[To be done] Extract only the first line of the listing and every line after it up to and including the one with "C = scene.collection". Omit the pictures.

[Records for the exercise]
:::::

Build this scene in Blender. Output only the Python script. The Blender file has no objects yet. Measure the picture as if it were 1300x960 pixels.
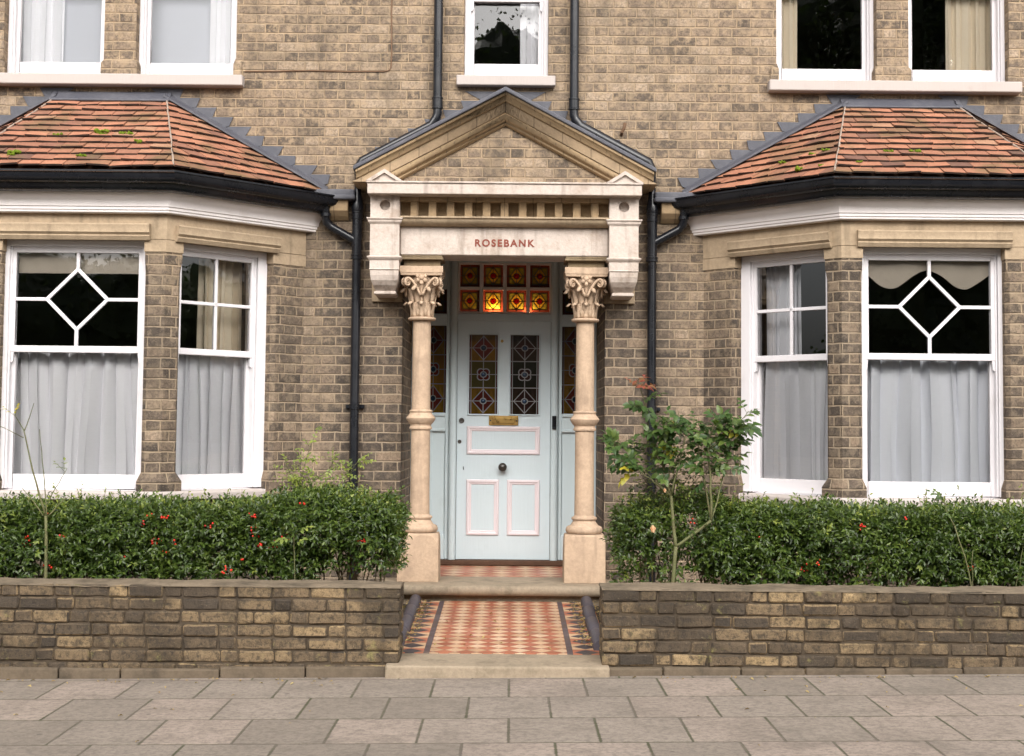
import bpy, bmesh, math, random
import numpy as np
from mathutils import Vector, Matrix, noise as mnoise
R = math.radians
rnd = random.Random(7)
scene = bpy.context.scene
C = scene.collection

# ------------------------------------------------------------------ camera
cam = bpy.data.objects.new("camera", bpy.data.cameras.new("camera")); C.objects.link(cam)
cam.data.sensor_width = 36.0
cam.data.lens = 51.78
cam.data.shift_y = -0.0362
cam.data.clip_end = 600
cam.matrix_world = Matrix.Translation((0, -11.9, 1.51)) @ Matrix.Rotation(R(90 + 3.43), 4, 'X') @ Matrix.Rotation(0.009, 4, 'Z')
scene.camera = cam

# ------------------------------------------------------------------ sky, sun, exposure (bright overcast)
SUN_EL, SUN_AZ = 35, -23          # azimuth measured from "behind the camera", minus = to the left
world = bpy.data.worlds.new("World"); scene.world = world; world.use_nodes = True
wn = world.node_tree.nodes; wl = world.node_tree.links; wn.clear()
wo = wn.new("ShaderNodeOutputWorld"); bg = wn.new("ShaderNodeBackground")
sky = wn.new("ShaderNodeTexSky"); sky.sky_type = 'NISHITA'; sky.sun_disc = False
sky.sun_elevation = R(SUN_EL); sky.sun_rotation = R(180 + SUN_AZ)
sky.air_density = 1.0; sky.dust_density = 6.0; sky.ozone_density = 1.0
hs = wn.new("ShaderNodeHueSaturation"); hs.inputs["Saturation"].default_value = 0.22
bg.inputs["Strength"].default_value = 0.15
wl.new(sky.outputs[0], hs.inputs["Color"]); wl.new(hs.outputs[0], bg.inputs[0]); wl.new(bg.outputs[0], wo.inputs[0])
sd = bpy.data.lights.new("sun", 'SUN'); sun = bpy.data.objects.new("sun", sd); C.objects.link(sun)
sd.energy = 1.5; sd.angle = R(32); sd.color = (1.0, 0.95, 0.9)
sun.location = (-10, -25, 30)
_d = Vector((math.sin(R(SUN_AZ)) * math.cos(R(SUN_EL)), -math.cos(R(SUN_AZ)) * math.cos(R(SUN_EL)), math.sin(R(SUN_EL))))
sun.rotation_euler = _d.to_track_quat('Z', 'Y').to_euler()
scene.view_settings.view_transform = 'Standard'; scene.view_settings.look = 'None'
scene.view_settings.gamma = 1.0; scene.view_settings.use_curve_mapping = False
scene.view_settings.exposure = 0.82
scene.render.engine = 'CYCLES'
scene.cycles.max_bounces = 8; scene.cycles.diffuse_bounces = 4; scene.cycles.transparent_max_bounces = 12
scene.cycles.glossy_bounces = 3; scene.cycles.transmission_bounces = 4
scene.cycles.sample_clamp_indirect = 4.0; scene.cycles.caustics_reflective = False; scene.cycles.caustics_refractive = False

# ------------------------------------------------------------------ node helpers
class NT:
    def __init__(s, name):
        s.m = bpy.data.materials.new(name); s.m.use_nodes = True
        s.t = s.m.node_tree; s.n = s.t.nodes; s.l = s.t.links; s.n.clear()
        s.out = s.n.new("ShaderNodeOutputMaterial")
    def put(s, sock, v):
        if v is None: return
        if isinstance(v, bpy.types.NodeSocket): s.l.new(v, sock)
        elif isinstance(v, (tuple, list)) and len(v) == 3 and sock.type == 'RGBA': sock.default_value = (*v, 1)
        else: sock.default_value = v
    def M(s, op, a, b=None, c=None, clamp=False):
        n = s.n.new("ShaderNodeMath"); n.operation = op; n.use_clamp = clamp
        for i, v in enumerate((a, b, c)): s.put(n.inputs[i], v)
        return n.outputs[0]
    def mix(s, f, a, b, mode='MIX'):
        n = s.n.new("ShaderNodeMix"); n.data_type = 'RGBA'; n.blend_type = mode; n.clamp_factor = True
        s.put(n.inputs[0], f); s.put(n.inputs[6], a); s.put(n.inputs[7], b); return n.outputs[2]
    def sm(s, x, a, b, to0=0.0, to1=1.0):
        n = s.n.new("ShaderNodeMapRange"); n.interpolation_type = 'SMOOTHSTEP'
        s.put(n.inputs[0], x); n.inputs[1].default_value = a; n.inputs[2].default_value = b
        n.inputs[3].default_value = to0; n.inputs[4].default_value = to1; return n.outputs[0]
    def ramp(s, f, stops, interp='LINEAR'):
        n = s.n.new("ShaderNodeValToRGB"); e = n.color_ramp; e.interpolation = interp
        while len(e.elements) < len(stops): e.elements.new(0.5)
        for el, (p, c) in zip(e.elements, stops): el.position = p; el.color = (*c, 1)
        s.put(n.inputs[0], f); return n.outputs[0]
    def coord(s, which="Object"):
        n = s.n.new("ShaderNodeTexCoord"); return n.outputs[which]
    def sep(s, v):
        n = s.n.new("ShaderNodeSeparateXYZ"); s.put(n.inputs[0], v); return n.outputs
    def comb(s, x=0.0, y=0.0, z=0.0):
        n = s.n.new("ShaderNodeCombineXYZ")
        for i, v in enumerate((x, y, z)): s.put(n.inputs[i], v)
        return n.outputs[0]
    def vscale(s, v, sc):
        n = s.n.new("ShaderNodeMapping"); s.put(n.inputs[0], v); n.inputs[3].default_value = sc; return n.outputs[0]
    def noise(s, v, scale, detail=3.0, rough=0.55, col=False):
        n = s.n.new("ShaderNodeTexNoise"); s.put(n.inputs["Vector"], v)
        n.inputs["Scale"].default_value = scale; n.inputs["Detail"].default_value = detail; n.inputs["Roughness"].default_value = rough
        return n.outputs[1 if col else 0]
    def white(s, v):
        n = s.n.new("ShaderNodeTexWhiteNoise"); n.noise_dimensions = '3D'; s.put(n.inputs[0], v); return n.outputs[0]
    def island(s):
        return s.n.new("ShaderNodeNewGeometry").outputs["Random Per Island"]
    def bump(s, h, dist, strength=1.0):
        n = s.n.new("ShaderNodeBump"); s.put(n.inputs["Height"], h); n.inputs["Distance"].default_value = dist
        n.inputs["Strength"].default_value = strength; return n.outputs[0]
    def principled(s, col, rough=0.8, normal=None, spec=0.3, metal=0.0, coat=0.0):
        n = s.n.new("ShaderNodeBsdfPrincipled")
        s.put(n.inputs["Base Color"], col); s.put(n.inputs["Roughness"], rough); s.put(n.inputs["Metallic"], metal)
        n.inputs["Specular IOR Level"].default_value = spec
        if coat: n.inputs["Coat Weight"].default_value = coat
        if normal is not None: s.l.new(normal, n.inputs["Normal"])
        return n.outputs[0]
    def shader_mix(s, f, a, b):
        n = s.n.new("ShaderNodeMixShader"); s.put(n.inputs[0], f); s.l.new(a, n.inputs[1]); s.l.new(b, n.inputs[2]); return n.outputs[0]
    def bsdf(s, kind, col=None, rough=None, normal=None):
        n = s.n.new(kind)
        if col is not None: s.put(n.inputs["Color"], col)
        if rough is not None: s.put(n.inputs["Roughness"], rough)
        if normal is not None: s.l.new(normal, n.inputs["Normal"])
        return n.outputs[0]
    def done(s, sh):
        s.l.new(sh, s.out.inputs[0]); return s.m

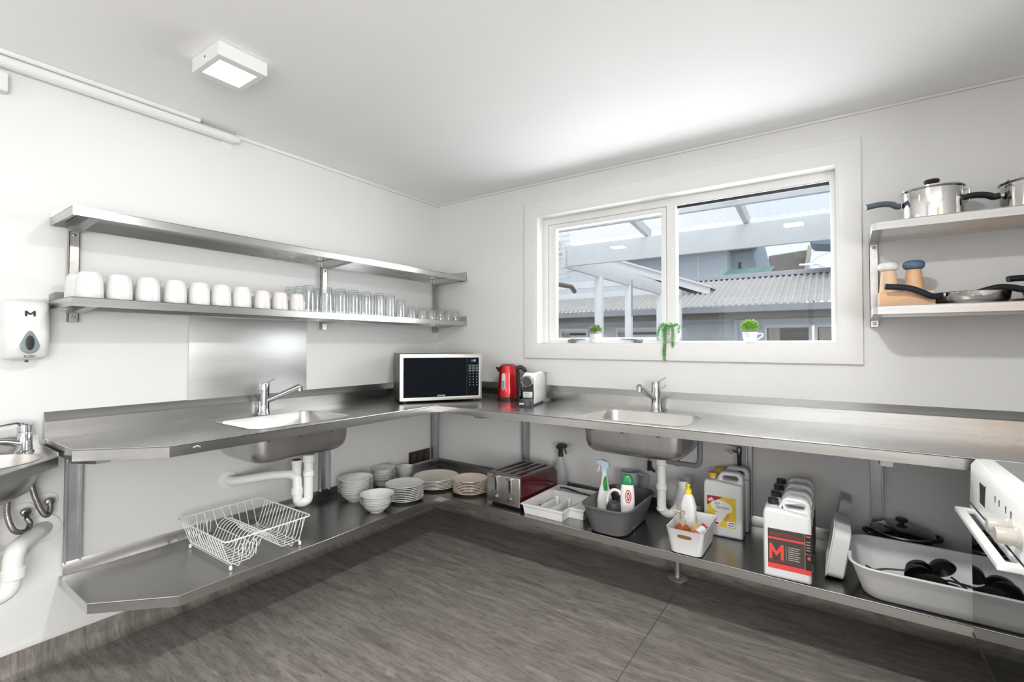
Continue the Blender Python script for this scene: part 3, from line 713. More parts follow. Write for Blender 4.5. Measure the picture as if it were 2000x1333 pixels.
# ================================================================== KETTLE
t = thing('electric_kettle', 'shiny red electric kettle with black spout and handle', 'kettle', (.772, -.118, ZB), math.radians(35))
b = nb(); lathe(b, [(.078, 0), (.080, .004), (.080, .018), (.070, .022)], n=32); obj('power_base', b, BLACK, t)
b = nb(); lathe(b, [(.074, .022), (.0745, .03), (.072, .08), (.066, .16), (.0595, .222), (.057, .234), (.050, .238)], n=40); obj('body', b, RED, t)
b = nb(); lathe(b, [(.049, .2375), (.046, .242), (.02, .245), (.004, .246)], n=32); obj('lid', b, BLACK, t)
b = nb(); rings(b, [[(-.050, -.022, .222), (-.050, .022, .222), (-.054, .014, .190), (-.056, 0, .176), (-.054, -.014, .190)], [(-.086, -.004, .226), (-.086, .004, .226), (-.084, .003, .218), (-.083, 0, .214), (-.084, -.003, .218)]]); obj('spout', b, BLACK, t)
b = nb()
rs = []
for z, r in ((.024, .077), (.08, .0745), (.16, .0685), (.215, .0625)):
    rs.append([((r + q) * math.cos(a), (r + q) * math.sin(a), z) for q, a in [(0, math.radians(-32)), (.004, math.radians(-28)), (.012, 0), (.004, math.radians(28)), (0, math.radians(32)), (-.006, 0)]])
rings(b, rs); obj('handle_spine', b, BLACK, t)
b = nb(); tube(b, smooth_path([(.060, 0, .215), (.085, 0, .224), (.112, 0, .205), (.124, 0, .178)], 6), [.017] * 18 + [.013], 12, flat=.8); obj('handle', b, BLACK, t)
b = nb(); tube(b, smooth_path([(.088, -.008, .229), (.112, -.008, .212), (.126, -.008, .184)], 5), .004, 8); obj('handle_trim', b, CHROME, t)
ga = math.radians(-118)
b = nb()
def capsule(r, w, z0, z1, off):
    out = []
    for i in range(24):
        a = 2 * PI * i / 24; u = w * math.cos(a); z = (z1 - w if math.sin(a) >= 0 else z0 + w) + w * math.sin(a)
        rr = .0745 - (z - .03) * .066 + off; an = ga + u / rr; out.append((rr * math.cos(an), rr * math.sin(an), z))
    return out
rings(b, [capsule(0, .0135, .075, .185, -.002), capsule(0, .0135, .075, .185, .0025), capsule(0, .0105, .078, .182, .003)], True, True); gz = obj('water_gauge', b, mat('pale_gauge_frame', (.62, .64, .66), .3), t)
b = nb(); rings(b, [capsule(0, .009, .080, .135, .0025), capsule(0, .009, .080, .135, .0036)]); obj('water_level', b, mat('gauge_water', (.22, .27, .29), .2), gz)

# ================================================================== COFFEE MACHINE
t = thing('capsule_coffee_machine', 'small white capsule coffee machine with black front beside the red kettle', 'coffee machine', (1.058, -.30, ZB), math.radians(14))
# local: front faces -y
b = nb(); prof = [(-.008, .012), (.205, .012), (.212, .03), (.205, .16), (.180, .196), (.150, .204), (.03, .204), (-.012, .180), (-.018, .13), (-.01, .08)]
def side_slab(bm, prof, x0, x1, rnd): return slab(bm, [(y, z) for y, z in prof], [], x0, x1, 'yz', rnd=rnd)
side_slab(b, prof, -.042, .042, .008); obj('shell', b, WPLAS, t)
b = nb(); box(b, -.036, .036, -.048, .18, 0, .014, bev=.003); obj('base', b, BLACK, t)
b = nb(); loft(b, [(.037, .045, 0, .03), (.038, .046, .004, .03), (.038, .046, .040, .03), (.034, .042, .046, .028)], 0, -.045); dt = obj('drip_tray', b, DGREY, t)
b = nb()
for k in range(5): box(b, -.022 + k * .006, -.018 + k * .006, -.0925, -.090, .014, .024)
xf(b, T(-.01, .0, .002)); obj('lettering', b, WHITET, dt, flat=True)
b = nb(); box(b, -.034, .034, -.024, .0, .040, .155); obj('black_front', b, BLACK, t)
b = nb(); box(b, -.030, .030, -.034, -.024, .050, .088, bev=.003); pl = obj('steel_front_plate', b, mat('pale_front_plate', (.62, .62, .62), .3, .4), t)
b = nb(); box(b, -.016, .016, -.0345, -.034, .074, .077); obj('lettering', b, DGREY, pl, flat=True)
b = nb(); lathe(b, [(.036, -.014), (.036, -.052), (.031, -.056), (.028, -.055)], (0, 0, .152), 28, ax='y'); hd = obj('brew_head', b, CHROME, t)
b = nb(); lathe(b, [(.0285, -.054), (.0285, -.058)], (0, 0, .152), 28, ax='y'); obj('brew_head_disc', b, mat('brown_black_disc', (.06, .045, .05), .35), hd)
b = nb(); box(b, -.028, .028, .03, .10, .203, .209, bev=.002); obj('lever_plate', b, mat('grey_lever', (.25, .25, .26), .35), t)
b = nb(); loft(b, [(.038, .03, .02, .012), (.040, .032, .185, .012)], 0, .238); obj('water_tank', b, CLRP, t)
b = nb(); box(b, -.041, .041, .205, .272, .185, .191, bev=.002); obj('tank_lid', b, mat('grey_lever', (.25, .25, .26), .35), t)

# ================================================================== CROCKERY ON THE LOWER SHELF
def bowl(r, h, m, label, grp, foot=.45):
    b = nb(); th = .004
    lathe(b, [(r * foot, 0), (r * foot, .004), (r * (foot + .18), h * .18), (r * .80, h * .58), (r * .91, h * .88), (r, h - .001), (r, h + .0012), (r * .90 - th * .4, h * .93), (r * .80 - th, h * .62), (r * (foot + .14), h * .24), (r * .2, h * .17), (.002, h * .16)], n=36)
    o = obj('bowl', b, m); return tag(o, label, 'bowl', grp)
def stack(mk, x, y, n, dz, labf, jit=.0015, grp=None):
    o0 = None
    for i in range(n):
        lb = labf(n - 1 - i)
        if o0 is None: o0 = mk(lb); o = o0
        else: o = o0.copy(); COL.objects.link(o); o['label'] = lb
        o.location = (x + random.uniform(-jit, jit), y + random.uniform(-jit, jit), ZL + .0008 + i * dz); o.rotation_euler = (0, 0, random.uniform(0, 6))
    return o
stack(lambda l: bowl(.103, .062, CERA, l, 'wide bowls stacked under the sink trap', .42), .185, -.915, 8, .0105, lambda k: 'wide white bowl, %s of the tall stack nearest the drain trap' % ORD[k])
stack(lambda l: bowl(.076, .055, CERAE, l, 'embossed bowls against the wall', .5), .095, -.625, 5, .0165, lambda k: 'small embossed white bowl, %s of the stack against the wall' % ORD[k])
stack(lambda l: bowl(.060, .050, GREENISH, l, 'small pale bowls in the corner', .5), .092, -.43, 4, .0125, lambda k: 'small pale green-white bowl, %s of the stack by the sockets' % ORD[k])
stack(lambda l: bowl(.095, .060, CERA, l, 'bowls stacked at the shelf edge', .42), .452, -.972, 5, .0095, lambda k: 'white bowl, %s of the stack at the shelf edge' % ORD[k])
def plate(r, m, label, grp, rim=.66):
    b = nb()
    lathe(b, [(r * .55, 0), (r * .56, .002), (r * (rim), .005), (r * .97, .0145), (r, .0160), (r - .0005, .0182), (r * .95, .0165), (r * (rim), .0085), (r * (rim - .06), .0065), (.002, .0062)], n=44)
    o = obj('plate', b, m); return tag(o, label, 'plate', grp)
stack(lambda l: plate(.116, CERA, l, 'white plates beside the bowls'), .424, -.737, 9, .0102, lambda k: 'white side plate, %s of the stack beside the front bowls' % ORD[k], .001)
stack(lambda l: plate(.150, CREAM, l, 'large cream plates in the corner'), .395, -.428, 7, .0088, lambda k: 'large cream dinner plate, %s of the corner stack' % ORD[k], .001)
stack(lambda l: plate(.112, BEIGE, l, 'beige plates next to the toaster'), .672, -.402, 9, .0094, lambda k: 'beige plate, %s of the stack next to the toaster' % ORD[k], .001)
stack(lambda l: plate(.075, CREAM, l, 'saucers behind the toaster'), .705, -.12, 5, .0080, lambda k: 'cream saucer, %s of the stack behind the toaster' % ORD[k], .001)

# dark socket plate on the wall in the corner
t = thing('socket_plate', 'black wall plate with three dark sockets behind the crockery', 'socket', (.0, -.20, .376), world=True)
b = nb(); box(b, .001, .012, -.305, -.092, .388, .478, bev=.002); obj('backplate', b, BLACK, t)
for k in range(3):
    b = nb(); y0 = -.298 + k * .069; box(b, .012, .020, y0, y0 + .060, .395, .471, bev=.002); obj('socket', b, mat('dark_brown_gloss', (.035, .025, .02), .15, var=.3), t)

# ================================================================== TOASTER
t = thing('toaster', 'four slot toaster with steel front and dark red sides', 'toaster', (1.018, -.302, ZL), math.radians(-3))
# local front faces -y ; 0.245 wide, 0.41 deep
tw, td = .122, .205
b = nb(); slab(b, [(-td + .012, .015), (td, .015), (td, .14), (td - .03, .176), (-td + .03, .184), (-td + .012, .178)], [], -tw, tw, 'yz', rnd=.012); obj('body', b, DRED, t)
b = nb(); slab(b, [(-tw, .016), (tw, .016), (tw, .182), (-tw, .182)], [], -td - .002, -td + .014, 'xz', rnd=.004); fr = obj('front_panel', b, mat('toaster_front_steel', (.66, .64, .60), .28, 1.0, var=.04, stretch=(.05, 1, 1), vscale=40), t)
b = nb(); slab(b, [(-tw + .006, -td + .010), (tw - .006, -td + .010), (tw - .006, td - .03), (-tw + .006, td - .03)], [[(-.099 + k * .054, -td + .04), (-.063 + k * .054, -td + .04), (-.063 + k * .054, td - .06), (-.099 + k * .054, td - .06)] for k in range(4)], .176, .189, 'xy', rnd=.003); obj('top_panel', b, mat('smoked_steel_top', (.33, .32, .30), .3, .9), t)
b = nb(); box(b, -tw + .01, tw - .01, -td + .02, td - .04, .170, .1775); obj('slot_interior', b, BLACK, t)
for s in (-1, 1):
    b = nb(); slab(b, [(s * .052 - .012, .085), (s * .052 + .012, .085), (s * .052 + .012, .168), (s * .052 - .012, .168)], [[(s * .052 - .006, .092), (s * .052 + .006, .092), (s * .052 + .006, .160), (s * .052 - .006, .160)]], -td - .008, -td - .001, 'xz', rnd=.002); g = obj('lever_guide', b, CHROME, t)
    b = nb(); box(b, s * .052 - .017, s * .052 + .017, -td - .022, -td - .002, .166, .176, bev=.003); obj('push_lever', b, CHROME, t)
    b = nb(); box(b, s * .052 - .0055, s * .052 + .0055, -td - .004, -td - .001, .092, .160); obj('lever_slot', b, BLACK, g)
    b = nb(); lathe(b, [(.015, -td - .001), (.015, -td - .006), (.012, -td - .016), (.010, -td - .017)], (s * .052, 0, .052), 18, ax='y'); obj('browning_knob', b, DSTEEL, t)
    b = nb()
    for k in range(4): lathe(b, [(.003, -td - .001), (.003, -td - .004)], (s * .052 + (-.028 if s < 0 else .028), 0, .036 + k * .013), 8, ax='y')
    obj('push_button', b, BLACK, t)
b = nb(); box(b, -tw + .015, tw - .015, -td + .03, td - .02, 0, .018); obj('base', b, BLACK, t)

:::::

[Complete output]
Build this scene in Blender. Output only the Python script. The Blender file has no objects yet. Measure the picture as if it were 1300x960 pixels.
import bpy, bmesh, math, random
import numpy as np
from mathutils import Vector, Matrix, noise as mnoise
R = math.radians
rnd = random.Random(7)
scene = bpy.context.scene
C = scene.collection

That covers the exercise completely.